Ben Leftwich | June 16, 2016

Setting ​paid search strategy for creative campaigns

There have been internet tomes dedicated to how to configure paid search, or pay-per-click (PPC), campaigns for everything from eCommerce, to the B2B sales funnel, to mobile app installs, but few on how to use PPC to support a creative campaign launch.

Creative campaigns differ from typical PPC campaigns because the copy and keywords become more important to support the overall campaign. At the same time, it’s crucial to balance PPC best practice and not lose the performance of an account simply because the ad copy doesn’t drive conversions at the same rate of previous ads.

I’m going to be brutally honest up front now: if you have a PPC account that you’ve been testing, optimising, and changing using a planned approach for a long time, creative campaigns could completely screw with your account performance. The campaign ‘big idea’ may not fit nicely in a 25 character headline limit, and even if it does, it may not contain any of the keywords you know are the top performers.

Even if the campaign big idea does work with all the restrictions around PPC ad copy and keywords, how do you make sure it’s relevant to the searchers and not a waste of their time and your money if they click?

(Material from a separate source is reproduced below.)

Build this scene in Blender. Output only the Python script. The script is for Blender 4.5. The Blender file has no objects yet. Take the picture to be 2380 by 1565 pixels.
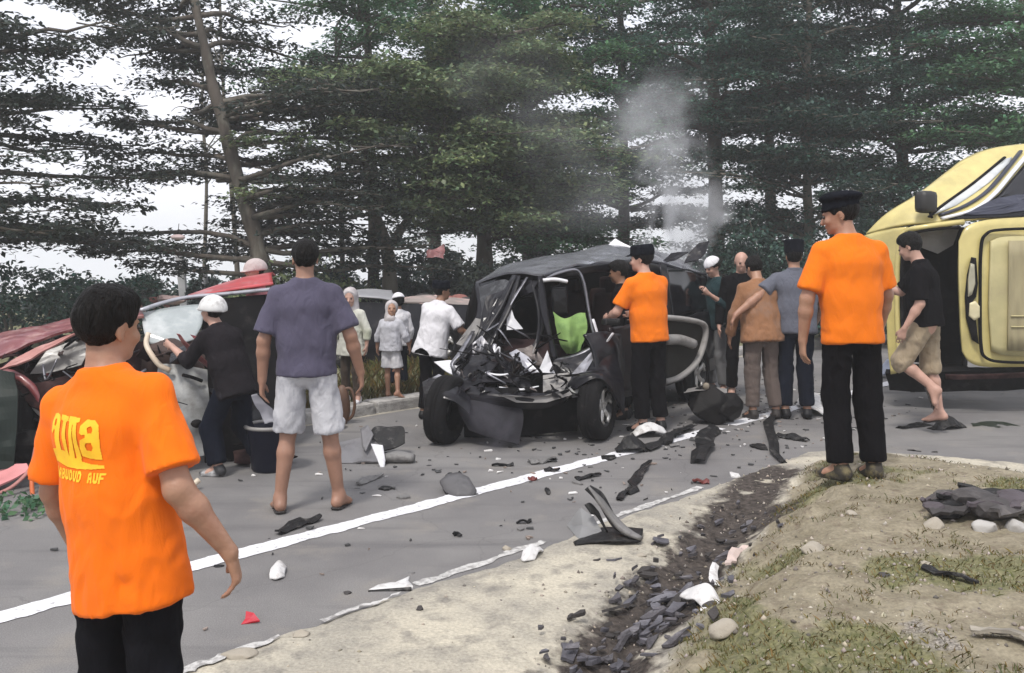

There’s, of course, endless debate on how you could handle this scenario, but here’re three approaches that you may want to consider when you launch your next creative campaign.

Approach 1: Modify Ad Copy for Brand Keywords

Your brand keywords are more than likely the highest performing keywords in your PPC account, and obviously, most closely associated with your brand so you want to use this technique with care. As its simplest, you’ll want to add new ad variations to your brand campaigns that incorporate your campaign core messaging.

This approach will likely get your new creative platform a good amount of visibility, but it might also crash the click-through rates (CTRs) on your ads if not handled with care. As a result, depending on your budget and ad volume, watch this approach with care. You may only want to run these ads for a short period to get more campaign visibility and then go back to your usual brand ads fairly quickly.

If you’re lucky though searchers will have seen your campaign offline or somewhere else online and be more ready to click on these brand ads because of their connection to the campaign. That’s the benefit a strong campaign platform can have on PPC.

Approach 2: Separate PPC Campaigns with Campaign Focused Keywords

This approach works best when you’ve developed a unique phrase or word for your creative platform. Think Sprint’s ‘Framily Plan’ or ‘Where’s the Beef?’, a word or phrase so interesting that people can’t help but search for it to find it what it’s all about.

What’s great about made-up words or phrases in creative campaigns is they not only drive search online which can then be associated with a specific brand, but also get stuck in people’s heads, which is what every advertiser is trying to accomplish.

Here’s the risk though for PPC advertisers: people simply click on your ads to find out what the hell you’re talking about, and don’t actually buy anything. Again, why it’s important to always watch your PPC campaigns closely and make sure you’ve assigned a given budget and KPIs for your campaigns before they launch.

Approach 3: Use Paid Search to Accentuate the Campaign Creative

This last approach is tricky to understand and even trickier to do successfully. Basically, you have to hope and pray that the campaign creative you are developing lends itself to being supported by clever PPC techniques.

Snickers is likely the best recent example of this approach. In short, Snickers bid on misspelled keywords and wrote ad copy that said: it’s hard to spell correctly when you’re hungry. This approach was an elegant way to support their ‘You’re not you when you’re hungry’ campaign, not only reminding the searcher of the creative campaign, but getting their attention, and spending a limited amount of money in the process by bidding on misspelled keywords.

There’s no hard and fast rules for how to structure PPC campaigns given this approach as it’s completely driven by the campaign big idea, but if you are able to work closely with the creative team to figure out a way to use PPC to drive home the core concept of a campaign all the better.

Summing up

There’s no question that more approaches exist to help support a creative campaign launch with PPC, but these are three big techniques that will help most marketers.

A tension will always exist between data-driven marketers and creative-driven marketers, the key is to find out where the two can intersect with smart PPC techniques, ad copy, and keywords to help drive bottom-line revenue.

At the end of the day, the most clever PPC approach or most awe-inspiring campaign creative doesn’t mean much if it doesn’t move the business forward.